O caixa do parque —e do governo de Mato Grosso— poderiam ser reforçados pela cobrança de ingresso, mas o turista não paga para visitar devido à falta de um plano de manejo, explica Tortato.

 

O PES Encontro das Águas foi criado em 2004 pelo então governador Blairo Maggi. O decreto previa um prazo de até cinco anos para a elaboração de um plano de manejo, prazo expirou em 2009.

 

Ao longo dos anos, o parque se tornou um dos cartões-postais mais conhecidos do Pantanal e destino turístico importante. Além de ser uma das regiões com mais alta densidade de onças-pintadas do mundo (mas não a maior, como tem sido veiculado), os animais se acostumaram com a presença de barcos e de humanos, facilitando a visualização.

 

Boa parte dos vídeos de onças caçando jacarés e outros animais, comuns no WhatsApp, foi gravada ali.

 

Tido como uma forma sustentável de preservação da espécie, o turismo de observação de onças, no entanto, corre o risco de desaparecer na região por causa do incêndio sem precedentes e ainda fora de controle.

 

Análise do Instituto Centro de Vida (ICV) estima que, até o último dia 13, 85% do parque havia sido destruído, ou 92 mil hectares.

 

Duas onças-pintadas foram resgatadas com as patas queimadas.
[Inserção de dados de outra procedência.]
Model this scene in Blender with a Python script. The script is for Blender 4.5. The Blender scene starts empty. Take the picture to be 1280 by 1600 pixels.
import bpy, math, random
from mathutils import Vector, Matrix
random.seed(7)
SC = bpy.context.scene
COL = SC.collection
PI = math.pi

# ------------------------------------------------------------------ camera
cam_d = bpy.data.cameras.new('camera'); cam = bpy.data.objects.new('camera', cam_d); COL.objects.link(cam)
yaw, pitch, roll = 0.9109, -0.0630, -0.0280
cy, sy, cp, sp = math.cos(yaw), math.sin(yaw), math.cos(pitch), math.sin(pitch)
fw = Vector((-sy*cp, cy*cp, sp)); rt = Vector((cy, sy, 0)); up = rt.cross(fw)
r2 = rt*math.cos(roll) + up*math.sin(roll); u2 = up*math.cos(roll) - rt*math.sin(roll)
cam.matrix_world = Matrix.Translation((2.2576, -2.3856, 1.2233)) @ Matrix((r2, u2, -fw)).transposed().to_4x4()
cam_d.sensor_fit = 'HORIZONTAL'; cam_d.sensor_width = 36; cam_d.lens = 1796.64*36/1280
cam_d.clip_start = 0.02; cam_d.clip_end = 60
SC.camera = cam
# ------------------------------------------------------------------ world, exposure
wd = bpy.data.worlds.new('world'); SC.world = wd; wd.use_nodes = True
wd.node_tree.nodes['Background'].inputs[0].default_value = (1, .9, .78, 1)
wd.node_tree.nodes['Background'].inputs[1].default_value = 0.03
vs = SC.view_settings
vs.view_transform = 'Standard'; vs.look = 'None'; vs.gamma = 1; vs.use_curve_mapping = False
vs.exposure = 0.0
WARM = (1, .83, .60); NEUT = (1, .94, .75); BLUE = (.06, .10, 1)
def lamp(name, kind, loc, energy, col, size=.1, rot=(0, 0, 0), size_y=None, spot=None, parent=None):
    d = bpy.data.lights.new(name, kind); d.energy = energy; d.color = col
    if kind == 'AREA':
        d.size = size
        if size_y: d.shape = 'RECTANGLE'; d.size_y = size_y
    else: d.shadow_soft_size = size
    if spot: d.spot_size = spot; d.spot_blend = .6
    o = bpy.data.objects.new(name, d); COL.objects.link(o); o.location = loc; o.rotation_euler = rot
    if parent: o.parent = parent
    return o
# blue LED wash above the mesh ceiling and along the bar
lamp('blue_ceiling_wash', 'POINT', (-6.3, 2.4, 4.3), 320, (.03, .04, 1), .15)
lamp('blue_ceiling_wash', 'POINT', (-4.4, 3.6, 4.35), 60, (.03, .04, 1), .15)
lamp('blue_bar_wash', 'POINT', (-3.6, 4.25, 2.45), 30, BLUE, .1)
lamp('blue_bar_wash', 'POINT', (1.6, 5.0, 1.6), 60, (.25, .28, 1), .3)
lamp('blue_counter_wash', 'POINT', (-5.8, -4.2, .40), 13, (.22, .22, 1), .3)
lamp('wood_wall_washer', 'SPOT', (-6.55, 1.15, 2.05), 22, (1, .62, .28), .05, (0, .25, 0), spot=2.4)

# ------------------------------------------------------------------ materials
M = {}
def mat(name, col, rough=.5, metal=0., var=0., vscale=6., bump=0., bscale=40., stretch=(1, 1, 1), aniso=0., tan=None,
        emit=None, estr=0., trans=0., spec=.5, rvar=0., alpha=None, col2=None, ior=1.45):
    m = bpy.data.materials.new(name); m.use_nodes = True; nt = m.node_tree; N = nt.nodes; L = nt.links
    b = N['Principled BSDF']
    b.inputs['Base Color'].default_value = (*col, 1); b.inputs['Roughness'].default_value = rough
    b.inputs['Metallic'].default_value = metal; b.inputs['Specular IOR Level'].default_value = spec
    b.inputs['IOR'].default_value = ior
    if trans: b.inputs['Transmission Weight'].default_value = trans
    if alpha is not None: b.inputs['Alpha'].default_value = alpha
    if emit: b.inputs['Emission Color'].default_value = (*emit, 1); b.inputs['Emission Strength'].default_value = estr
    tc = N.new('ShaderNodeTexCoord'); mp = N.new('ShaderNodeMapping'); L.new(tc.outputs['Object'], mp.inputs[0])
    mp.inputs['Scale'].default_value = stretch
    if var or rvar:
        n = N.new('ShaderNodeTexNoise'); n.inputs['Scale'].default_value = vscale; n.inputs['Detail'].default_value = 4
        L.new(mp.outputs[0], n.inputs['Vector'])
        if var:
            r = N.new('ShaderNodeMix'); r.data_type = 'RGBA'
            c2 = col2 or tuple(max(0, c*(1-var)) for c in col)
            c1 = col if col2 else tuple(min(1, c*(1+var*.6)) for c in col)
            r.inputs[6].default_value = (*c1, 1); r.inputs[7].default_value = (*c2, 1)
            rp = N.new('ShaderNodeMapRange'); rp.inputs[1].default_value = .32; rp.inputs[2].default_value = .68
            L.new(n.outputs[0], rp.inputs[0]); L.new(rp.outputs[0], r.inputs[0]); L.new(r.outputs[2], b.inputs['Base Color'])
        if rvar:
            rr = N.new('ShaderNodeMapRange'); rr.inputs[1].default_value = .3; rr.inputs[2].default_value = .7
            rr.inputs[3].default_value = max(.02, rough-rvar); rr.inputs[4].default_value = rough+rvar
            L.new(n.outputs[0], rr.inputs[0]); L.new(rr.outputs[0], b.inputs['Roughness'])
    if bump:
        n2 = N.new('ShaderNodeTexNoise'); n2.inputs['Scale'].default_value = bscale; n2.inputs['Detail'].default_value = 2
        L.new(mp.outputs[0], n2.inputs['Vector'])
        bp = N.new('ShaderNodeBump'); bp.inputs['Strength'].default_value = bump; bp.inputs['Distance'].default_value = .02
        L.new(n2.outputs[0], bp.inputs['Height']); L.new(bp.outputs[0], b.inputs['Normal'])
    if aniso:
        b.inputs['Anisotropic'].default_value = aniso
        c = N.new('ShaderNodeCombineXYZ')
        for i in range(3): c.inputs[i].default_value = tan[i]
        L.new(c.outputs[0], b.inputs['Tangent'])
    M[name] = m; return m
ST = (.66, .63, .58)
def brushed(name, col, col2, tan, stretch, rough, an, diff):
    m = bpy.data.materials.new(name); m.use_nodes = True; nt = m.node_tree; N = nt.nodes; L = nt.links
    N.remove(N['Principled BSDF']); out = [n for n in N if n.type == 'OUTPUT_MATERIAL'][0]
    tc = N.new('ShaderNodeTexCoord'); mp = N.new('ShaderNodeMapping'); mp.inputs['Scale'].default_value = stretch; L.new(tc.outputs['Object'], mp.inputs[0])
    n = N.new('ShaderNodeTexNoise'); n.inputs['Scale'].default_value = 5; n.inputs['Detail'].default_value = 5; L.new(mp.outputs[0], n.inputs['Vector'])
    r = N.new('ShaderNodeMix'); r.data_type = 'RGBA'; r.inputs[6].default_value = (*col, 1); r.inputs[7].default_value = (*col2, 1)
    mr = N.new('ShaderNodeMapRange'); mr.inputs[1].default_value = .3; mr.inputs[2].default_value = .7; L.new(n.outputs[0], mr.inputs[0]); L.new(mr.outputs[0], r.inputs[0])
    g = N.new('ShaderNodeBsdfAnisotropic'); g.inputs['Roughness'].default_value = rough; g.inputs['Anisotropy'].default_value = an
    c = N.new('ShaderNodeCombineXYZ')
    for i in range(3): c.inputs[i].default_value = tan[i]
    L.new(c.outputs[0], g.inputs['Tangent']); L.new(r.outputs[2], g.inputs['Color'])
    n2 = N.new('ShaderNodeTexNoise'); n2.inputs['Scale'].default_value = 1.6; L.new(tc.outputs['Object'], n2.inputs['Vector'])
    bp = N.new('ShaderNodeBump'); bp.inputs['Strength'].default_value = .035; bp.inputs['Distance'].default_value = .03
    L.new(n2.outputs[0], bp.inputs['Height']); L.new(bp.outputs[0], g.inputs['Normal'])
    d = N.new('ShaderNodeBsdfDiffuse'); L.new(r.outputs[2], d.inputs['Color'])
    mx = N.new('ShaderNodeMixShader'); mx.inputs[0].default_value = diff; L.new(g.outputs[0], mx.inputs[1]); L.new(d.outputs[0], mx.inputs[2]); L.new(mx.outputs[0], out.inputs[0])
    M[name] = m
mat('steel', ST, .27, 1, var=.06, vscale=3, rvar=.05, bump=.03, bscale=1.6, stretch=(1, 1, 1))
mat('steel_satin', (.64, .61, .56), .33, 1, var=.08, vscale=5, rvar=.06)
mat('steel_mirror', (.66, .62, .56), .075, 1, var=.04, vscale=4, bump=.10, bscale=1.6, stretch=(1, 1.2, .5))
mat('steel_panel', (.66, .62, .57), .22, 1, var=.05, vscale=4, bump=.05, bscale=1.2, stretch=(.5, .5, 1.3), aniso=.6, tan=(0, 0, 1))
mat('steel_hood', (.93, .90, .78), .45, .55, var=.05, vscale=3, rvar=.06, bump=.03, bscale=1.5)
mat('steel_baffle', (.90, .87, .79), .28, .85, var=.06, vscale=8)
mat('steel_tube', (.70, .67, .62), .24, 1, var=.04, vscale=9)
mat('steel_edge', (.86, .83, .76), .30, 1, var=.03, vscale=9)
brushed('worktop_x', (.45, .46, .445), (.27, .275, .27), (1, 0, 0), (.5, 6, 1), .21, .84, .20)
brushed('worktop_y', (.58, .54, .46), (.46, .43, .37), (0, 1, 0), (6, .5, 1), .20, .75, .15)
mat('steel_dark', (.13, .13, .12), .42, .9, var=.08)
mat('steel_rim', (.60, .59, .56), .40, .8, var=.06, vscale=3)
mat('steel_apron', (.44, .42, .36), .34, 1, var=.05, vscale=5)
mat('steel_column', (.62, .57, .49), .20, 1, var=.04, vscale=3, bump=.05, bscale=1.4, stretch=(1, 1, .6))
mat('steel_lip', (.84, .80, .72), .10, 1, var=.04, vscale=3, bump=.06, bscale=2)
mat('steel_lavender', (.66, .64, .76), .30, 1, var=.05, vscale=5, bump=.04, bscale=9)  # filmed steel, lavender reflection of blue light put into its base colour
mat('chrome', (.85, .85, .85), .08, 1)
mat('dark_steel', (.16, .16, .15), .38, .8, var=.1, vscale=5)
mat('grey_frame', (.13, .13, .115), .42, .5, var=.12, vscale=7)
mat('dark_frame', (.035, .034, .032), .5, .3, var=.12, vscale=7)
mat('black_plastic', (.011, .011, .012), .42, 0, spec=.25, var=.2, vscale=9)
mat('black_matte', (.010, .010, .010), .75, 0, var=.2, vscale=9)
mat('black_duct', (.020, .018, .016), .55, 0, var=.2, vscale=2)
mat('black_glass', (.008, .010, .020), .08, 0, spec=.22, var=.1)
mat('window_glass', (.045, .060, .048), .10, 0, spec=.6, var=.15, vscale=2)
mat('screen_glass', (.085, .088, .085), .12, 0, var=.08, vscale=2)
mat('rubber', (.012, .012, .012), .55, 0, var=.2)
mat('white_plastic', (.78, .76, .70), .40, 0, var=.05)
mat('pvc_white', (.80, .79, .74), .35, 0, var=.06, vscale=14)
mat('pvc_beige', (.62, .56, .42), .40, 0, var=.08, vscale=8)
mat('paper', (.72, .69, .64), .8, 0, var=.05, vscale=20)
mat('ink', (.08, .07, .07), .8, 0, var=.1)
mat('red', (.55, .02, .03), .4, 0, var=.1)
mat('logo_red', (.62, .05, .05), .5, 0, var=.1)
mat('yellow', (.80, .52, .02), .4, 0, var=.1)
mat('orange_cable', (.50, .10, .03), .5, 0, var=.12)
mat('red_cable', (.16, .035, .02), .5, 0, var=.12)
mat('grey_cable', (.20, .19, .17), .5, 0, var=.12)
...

Ainda não há um estudo sobre o impacto do foco na fauna do Pantanal, que já teve ao menos 19% de sua área devastada.

 

Recurso de mineradora

 

Responsável pela gestão, a Sema (Secretaria de Meio Ambiente de Mato Grosso) informou que o gerente do parque pode acionar técnicos do órgão, PMs da área ambiental, Polícia Civil e Corpo de Bombeiros.

 

"Quando necessário, a gerência utiliza equipamentos, GPS, máquina fotográfica e notebook de uso comum da Coordenadoria de Unidades de Conservação”, informou a Sema, via assessoria de imprensa.

 

Sobre o orçamento, o órgão ambiental disse que o PES receberá R$ 1,4 milhão em compensação ambiental do empreendimento Serra da Borda Mineração e Metalurgia.

 

A Sema afirma que o plano de manejo, que deveria ter ficado pronto 11 anos atrás, está em andamento, assim como a sinalização e revitalização dos marcos dos limites do parque.

 

Para o biólogo, uma melhor gestão pública será crucial para enfrentar as mudanças climáticas. “Com certeza, a gente vai encarar tragédias como esta no futuro. A gente tem de estar preparado, tem de ter o respaldo do Estado.”